Anna Wintour at the Hudson Theater in New York, March 2022 © New York Times / Redux / Eyevine

The morning after Donald Trump was elected president, Anna Wintour stood in front of her editors and wept. It was a rare and, to staff, shocking display of emotion for the notoriously cool and collected Wintour, whose glossy magazine had in 2016 publicly thrown its weight behind Democratic candidate Hillary Clinton.

Wintour is a woman “endowed with the rare ability to turn attachments — to both outcomes and people — on and off like a switch”, as journalist Amy Odell writes in Anna, a new biography of American Vogue’s longstanding editor-in-chief. But for a moment at least, Trump’s success threw her.

Widely considered the most powerful person in fashion, as well at publisher Condé Nast, where she is chief content officer and global editorial director, Wintour has been the subject of fascination and scrutiny since she became editor of British Vogue in 1985. And yet she has remained as seemingly mysterious to her confidantes, assistants, colleagues and the press as to the rest of the world. Through more than 250 interviews and extensive research, Odell assiduously charts how Wintour reached the pinnacle of her profession — and then superseded it, spreading her influence into Hollywood, Broadway, government, even sports.
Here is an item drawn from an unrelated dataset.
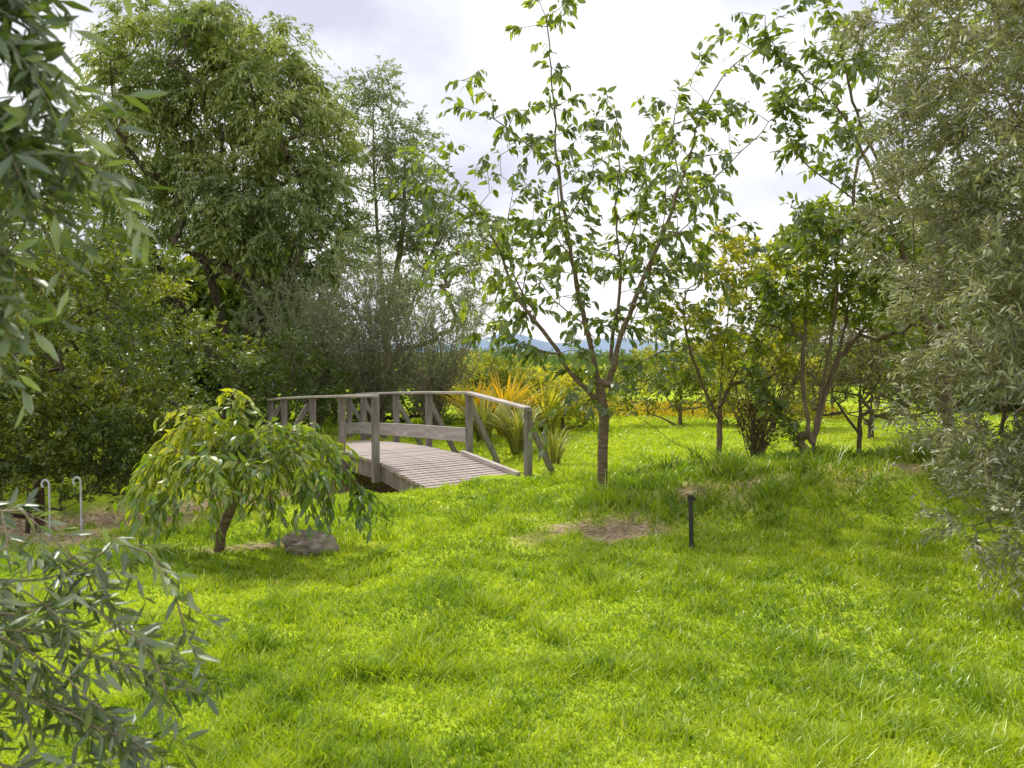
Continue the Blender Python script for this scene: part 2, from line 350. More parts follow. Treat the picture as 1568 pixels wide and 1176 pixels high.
tree('evergreen_shrub',(-9.5,14),[[(-9.5,14,1),(-9.5,14,3)]],
 [(-9.5,14,2.5,2,1.5,2.2),(-11.5,14,3.3,2,1.5,2.6)],
 340,4,8,.4,.2,.14,.06,[bark_dark,L_hedge],rt=.004,rb=.1,seg=.35,upw=.4,woody=False)
tree('undergrowth_shrub',(-3.4,20.5),[[(-3.4,20.5,.3),(-3.4,20.5,.7)]],
 [(-3.4,20.5,.6,1.6,.7,.9),(-5.4,20.2,.7,1.4,.7,1.0),(-1.2,20.5,.5,1.5,.7,.8),(.2,21.5,.4,1.0,.7,.65)],
 340,5,8,.32,.15,.13,.05,[bark_dark,L_far],rt=.004,rb=.06,seg=.3,upw=.4,woody=False)

bx,by=-2.55,6.9;g0=float(height(bx,by))
def wp(l): return [(bx+a,by+c,g0+b_) for a,b_,c in l]
S=Skel((bx,by,g0-.03))
S.path(wp([(.03,.15,0),(.1,.32,0),(.17,.5,0),(.2,.72,0)]),start=0,seg=.07,wob=.004)
for l in [[(.15,.95,0),(.12,1.15,.05),(.16,1.36,.05)],[(.0,.9,.1),(-.25,1.02,.15),(-.5,.92,.2),(-.62,.65,.2)],[(.0,.85,-.2),(-.3,.88,-.3),(-.5,.65,-.35)],
          [(.4,.92,.0),(.65,1.02,.0),(.9,.92,.05),(1.1,.7,.05),(1.28,.45,.05)],[(.45,.85,-.25),(.75,.9,-.35),(1.0,.7,-.4),(1.1,.45,-.4)],
          [(.35,.9,.3),(.6,1.0,.45),(.85,.85,.55)],[(.1,.85,-.35),(.15,.85,-.55),(.2,.6,-.68)],[(.3,1.0,.1),(.45,1.05,.1),(.6,.8,.2)],[(-.1,.95,-.05),(-.2,1.12,-.05),(-.38,1.0,-.1)],[(.1,.9,.4),(.1,.95,.6),(.1,.7,.7)],[(.3,.8,-.3),(.5,.8,-.5),(.65,.5,-.55)],
          [(.1,.95,-.1),(-.05,1.15,-.1),(-.2,1.2,-.1)],[(.3,.95,-.1),(.5,1.05,-.15),(.75,.95,-.15)],[(-.15,.85,-.1),(-.4,.8,-.1),(-.6,.5,-.1)],[(.35,.85,-.15),(.6,.85,-.25),(.8,.6,-.3)],[(.05,.8,-.25),(-.1,.75,-.4),(-.25,.5,-.5)]]:
    S.path(wp(l),seg=.09,wob=.008)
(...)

As the book tells it, Wintour’s earliest ambition was to edit American Vogue. But despite her well-connected London upbringing as the daughter of Evening Standard editor Charles and his American wife Eleanor “Nonie” Wintour, the path there is far from smooth. Leaving school at 16, she is fired from her first job at the hip boutique Biba in the mid-1960s, under suspicion of stealing clothes, and is also dismissed from her first New York job at Harper’s Bazaar. Andy Warhol, who thought Wintour was “a terrible dresser”, declines to hire her as a fashion editor at Interview magazine.

When Wintour finally lands the top job at American Vogue, she cleans house. The staff permitted to remain find her “scary”, a micromanager who regularly kills stories and photo shoots deemed substandard. Odell notes that “there is debate about how creative Anna is as an editor”, and she argues that what ultimately secures Wintour’s place at the top — and keeps her there — is her personal brand, of which her stylishness and superhuman work ethic are central. Although she has a weakness for “pets” such as writer André Leon Talley (who in the 1990s is afforded a $350,000 salary to write a monthly column), what she relishes is control.

Wintour’s Vogue is a creative and commercial success but her job is far from secure. When Ron Galotti joins as publisher in 1994, he and Condé Nast owner Si Newhouse warn Wintour to feature more advertisers’ clothes in editorial pages, or else. She does, and during the late 1990s grows her power within the company and, more importantly, without. Acting as a sort of GM of the fashion industry, it is Wintour who gets John Galliano funding for his young label, and lands Marc Jacobs his creative director job at Louis Vuitton. Vogue covers, once exclusively reserved for models, become sought-after prizes for celebrities, though they must hustle for Wintour’s approval: Oprah is made to lose 20 pounds before she becomes the first black woman to have her own Vogue cover in 1998.

But it is The Devil Wears Prada — the 2006 film based on the book by former assistant Lauren Weisberger, starring Meryl Streep as the queenly, Wintour-inspired protagonist — that turns Wintour into a bona fide celebrity. It also, says Odell, makes her untouchable at Condé Nast, even as the tally of her various missteps — Vogue’s relentless body-shaming, the lack of racial diversity in its staff and pages — adds up. These errors are easy to condemn but Odell is careful to remind readers that Wintour’s attitudes were once the norm. “A creature of habit, she often simply fell back on working with her favourite people, like photographer Mario Testino,” Odell writes of the lack of black photographers shooting for Vogue.

A takedown biography of Wintour would have been easy, and Odell resists the temptation, seeking to paint a more nuanced portrait without any input from Wintour herself (who opened her Rolodex to Odell, but declined repeated requests to be interviewed).

But the book lacks a strong point of view. Is Wintour a tyrant who should have been let go from Vogue years ago, or an effective boss whose leadership methods would be readily praised in male form? Odell, an opinionated writer, is curiously reticent on these and other questions.

Wintour obsessives will no doubt revel in the details of her diet (whole-milk lattes, rare steaks, caprese salads without the tomatoes), and management style. But as for the woman behind the manicured bob and dark sunglasses? The mystery remains intact.